Besides, Nomi and Amanita have enough to deal with, since Season 2 finds them back at their friend Bug's place, still hiding out from the FBI. The mysterious BPO organization is still hunting the sensates too, because for small minds, different equals dangerous. Clayton promises that fans will see more of Nomi saving the day with her ninja hacking skills; and that the season will end with a major event that will need to play out for her character if the show comes back for Season 3. ("Everyone will know exactly what I’m talking about.")
"There’s a lot of visiting and a lot of sharing and a lot of ass kicking and there’s more sex," Clayton says of the upcoming season. "It’s really good."
The flash of the slickly produced series is definitely there, but so is plot. So much plot. The web of mythology only gets more tangled in Sense8 Season 2, and Clayton says that its creators have about five possible seasons outlined.

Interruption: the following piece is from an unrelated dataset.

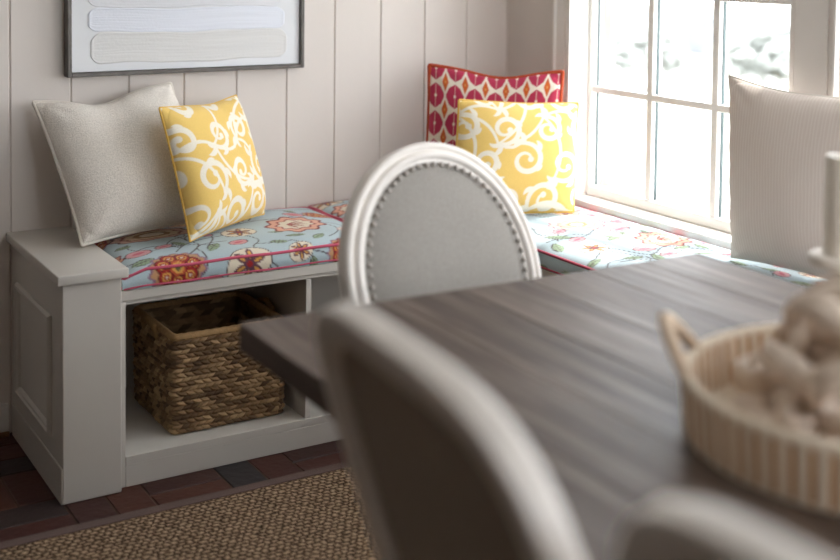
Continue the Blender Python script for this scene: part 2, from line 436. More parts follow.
def cushion(name, x0, x1, y0, y1, z0, z1, C, label, front, step=.0045, puff=.02, group=None, pinch=0.0):
    """box cushion: printed cover plus piping; front = 'y' or 'x' (side that shows)"""
    nx = int((x1 - x0) / step) + 1; ny = int((y1 - y0) / step) + 1
    xs = np.linspace(x0, x1, nx); ys = np.linspace(y0, y1, ny); X, Y = np.meshgrid(xs, ys)
    s = (X - x0) / (x1 - x0) * 2 - 1; t = (Y - y0) / (y1 - y0) * 2 - 1
    Z = z1 + puff * ((1 - s ** 6) * (1 - t ** 6)) ** .7 + .0025 * np.sin(X * 23 + 2 * np.sin(Y * 9)) * np.sin(Y * 17 + X * 6) * (1 - s ** 8) * (1 - t ** 8)
    V = [np.stack([X, Y, Z], -1).reshape(-1, 3)]; c = [C.sample(X, Y).reshape(-1, 3)]
    idx = np.arange(nx * ny).reshape(ny, nx)
    F = [np.stack([idx[:-1, :-1], idx[:-1, 1:], idx[1:, 1:], idx[1:, :-1]], -1).reshape(-1, 4)]
    off = nx * ny; k = 12; H = z1 - z0
    for side in ('y0', 'x1', 'y1', 'x0'):
        if side[0] == 'y': q = xs; yy = y0 if side == 'y0' else y1
        else: q = ys; xx = x0 if side == 'x0' else x1
        zz = np.linspace(z1, z0, k); Q, Zs = np.meshgrid(q, zz)
        bul = .006 * np.sin(PI * (Zs - z0) / H)
        if side == 'y0': P = np.stack([Q, yy - bul, Zs], -1); cc = C.sample(Q, y0 - (z1 - Zs))
        elif side == 'y1': P = np.stack([Q, yy + bul * 0, Zs], -1); cc = C.sample(Q, y1 + (z1 - Zs))
        elif side == 'x0': P = np.stack([xx - bul, Q, Zs], -1); cc = C.sample(x0 - (z1 - Zs), Q)
        else: P = np.stack([xx + bul * 0, Q, Zs], -1); cc = C.sample(x1 + (z1 - Zs), Q)
        V.append(P.reshape(-1, 3)); c.append(cc.reshape(-1, 3))
        ii = np.arange(k * len(q)).reshape(k, len(q)) + off
        f = np.stack([ii[:-1, :-1], ii[1:, :-1], ii[1:, 1:], ii[:-1, 1:]], -1).reshape(-1, 4)
        if side in ('y1', 'x0'): f = f[:, ::-1]
        F.append(f); off += k * len(q)
    V.append(np.array([[x0, y0, z0], [x1, y0, z0], [x1, y1, z0], [x0, y1, z0]])); c.append(np.tile(lin(BLUE), (4, 1)))
    F.append(np.array([[off, off + 3, off + 2, off + 1]]))
    org = np.array([(x0 + x1) / 2, (y0 + y1) / 2, z0])
    def sq(A):
        A = np.array(A, float); A[:, 2] -= pinch * np.exp(-((A[:, 0] - x0) / .024) ** 2) * np.clip((A[:, 2] - z0) / (z1 - z0), 0, 1.5); return A
    root = empty(name, org, 0, label, 'cushion', group)
    o = mesh_obj('cushion_cover', sq(np.concatenate(V)) - org, np.concatenate(F), M['pattern2'], root, True, np.concatenate(c), 40)
    bm = bmesh.new(); bm.from_mesh(o.data); bmesh.ops.remove_doubles(bm, verts=bm.verts, dist=1e-5); bm.to_mesh(o.data); bm.free()
    for zz in (z1, z0 + .0068):
        r = .006; L = []
        for (a, b) in (((x0 + r, y0), (x1 - r, y0)), ((x1, y0 + r), (x1, y1 - r)), ((x1 - r, y1), (x0 + r, y1)), ((x0, y1 - r), (x0, y0 + r))):
            for f in np.linspace(0, 1, 14): L.append((a[0] + (b[0] - a[0]) * f - org[0], a[1] + (b[1] - a[1]) * f - org[1], zz - org[2] + .0015 * math.sin(f * 19 + a[0] * 40)))
        L = [tuple(v) for v in sq(np.array(L) + org) - org]
        Vt, Ft = tube_geo(L, .0042, 8, True); mesh_obj('piping', [tuple(v) for v in Vt], Ft, M['pink'], root, True, None, 0)
    return root

# ------------------------------------------------------------------ room shell
XW = 1.711; YB = .53; XL = -3.4; YF = -4.0; ZC = 2.55
def boards_geo(x0, x1, start, pitch, zb, zt, depth, vw=.0045, vd=.005):
    xs = []; k = math.floor((x0 - start) / pitch)
    P = [(x0, 0.)]
    while True:
        gx = start + k * pitch; k += 1
        if gx - vw <= x0: continue
        if gx + vw >= x1: break
        P += [(gx - vw / 2 - .002, 0), (gx - vw / 2, vd * .6), (gx - vw / 4, vd), (gx + vw / 4, vd), (gx + vw / 2, vd * .6), (gx + vw / 2 + .002, 0)]
    P.append((x1, 0.)); return P
# back wall: painted vertical V-groove boards
P = boards_geo(XL, XW + .3, -.0021, .1708, 0, ZC, .0)
n = len(P); V = [(x, YB + d, 0) for x, d in P] + [(x, YB + d, ZC) for x, d in P] + [(XL, YB + .12, 0), (XW + .3, YB + .12, 0), (XL, YB + .12, ZC), (XW + .3, YB + .12, ZC)]
F = [(i, i + 1, n + i + 1, n + i) for i in range(n - 1)] + [(2 * n + 1, 2 * n, 2 * n + 2, 2 * n + 3)]
F += [(0, n, 2 * n + 2, 2 * n), (n - 1, 2 * n + 1, 2 * n + 3, 2 * n - 1)]
tag(mesh_obj('wall_back', V, F, M['wall'], None, False), kind='structure')
# right (window) wall with its three openings
WIN = [(-.76, .172), (-1.835, -.918), (-2.91, -1.993)]   # y ranges of the openings
ZS, ZH = .585, 1.957
b = MB(); x1 = XW + .14
edges = [YB] + [v for (a, c) in WIN for v in (c, a)] + [YF]
for i in range(0, len(edges), 2): b.box(XW, x1, edges[i + 1], edges[i], 0, ZC)
for a, c in WIN: b.box(XW, x1, a, c, 0, ZS - .03); b.box(XW, x1, a, c, ZH, ZC)
tag(b.build('wall_right', M['wall'], None, False), kind='structure')
b = MB(); b.box(XL - .12, XL, YF, YB, 0, ZC); tag(b.build('wall_left', M['walldark'], None, False), kind='structure')
FX0, FX1, FZ0, FZ1 = .3, 1.62, .85, 2.2
b = MB(); b.box(XL - .12, FX0, YF - .12, YF, 0, ZC); b.box(FX1, x1, YF - .12, YF, 0, ZC); b.box(FX0, FX1, YF - .12, YF, 0, FZ0); b.box(FX0, FX1, YF - .12, YF, FZ1, ZC)
tag(b.build('wall_front', M['wall'], None, False), kind='structure')
b = MB(); b.box(XL - .12, x1, YF - .12, YB + .12, ZC, ZC + .1); tag(b.build('ceiling', M['ceil'], None, False), kind='structure')
# brick floor, basketweave, one mesh
V = []; F = []; Cc = []
pal = [(70, 38, 31), (60, 34, 29), (76, 43, 33), (54, 32, 29), (50, 38, 36), (82, 47, 34), (44, 39, 40), (66, 36, 31), (57, 32, 28)]
def brick(x0, x1, y0, y1):
    g = .0016; dz = random.uniform(-.0015, .0005); c = lin(random.choice(pal)) * random.uniform(.85, 1.15)
    x0 += g; x1 -= g; y0 += g; y1 -= g; e = .0025; k = len(V)
    j = lambda: random.uniform(-.0012, .0012)
    for (a, zz) in ((0, -.02), (0, -.004), (e, 0)):
        for (xx, yy) in ((x0 + a, y0 + a), (x1 - a, y0 + a), (x1 - a, y1 - a), (x0 + a, y1 - a)):
            V.append((xx + j(), yy + j(), zz + dz)); Cc.append(c)
    for r_ in (0, 4):
        for q in range(4): F.append((k + r_ + q, k + r_ + (q + 1) % 4, k + r_ + 4 + (q + 1) % 4, k + r_ + 4 + q))
    F.append((k + 8, k + 9, k + 10, k + 11))
X0, Y0 = .2048, -.150
for i in range(-15, 9):
    for j_ in range(-23, 5):
        cx, cy = X0 + i * .2, Y0 + j_ * .2
        if cx + .2 < XL or cx > XW + .2 or cy + .2 < YF or cy > YB + .1: continue
        if (i + j_) % 2: brick(cx, cx + .1, cy, cy + .2); brick(cx + .1, cx + .2, cy, cy + .2)
        else: brick(cx, cx + .2, cy, cy + .1); brick(cx, cx + .2, cy + .1, cy + .2)
fl = mesh_obj('floor', V, F, M['brick'], None, False, np.array(Cc)); tag(fl, kind='structure')
b = MB(); b.box(XL - .12, x1, YF - .12, YB + .12, -.12, -.0035); o = b.build('floor_joint', M['joint'], fl, False)
# baseboards
b = MB(); b.box(XL, -.012, YB - .014, YB, 0, .09, .003); o = b.build('baseboard_back', M['trim'], None); tag(o, kind='structure')
M['shoe'] = paint('stained_shoe', (120, 84, 54), .5, 8, 20)
b = MB(); b.box(XL, -.012, YB - .024, YB - .0145, 0, .014, .003); o = b.build('trim_1', M['shoe'], None); tag(o, kind='structure')
b = MB(); b.box(XL, XL + .014, YF, YB - .03, 0, .09, .003); o = b.build('baseboard_left', M['trim'], None); tag(o, kind='structure')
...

But the actor has a tip for anyone who's intimidated by the many plot threads that run through the show.
"What you should do in that sense is focus on the storylines that really appeal to you," the actor recommends. "Each one of our characters could be its own show. Because there’s so many of us it does take time, but if you follow the characters you like and stick with it, I think it’s worth it."
Sense8 is an ambitious series, both in scope and in purpose. But if viewers take its pro-empathy, pro-respect message to heart, Clayton suspects that it just might change the world.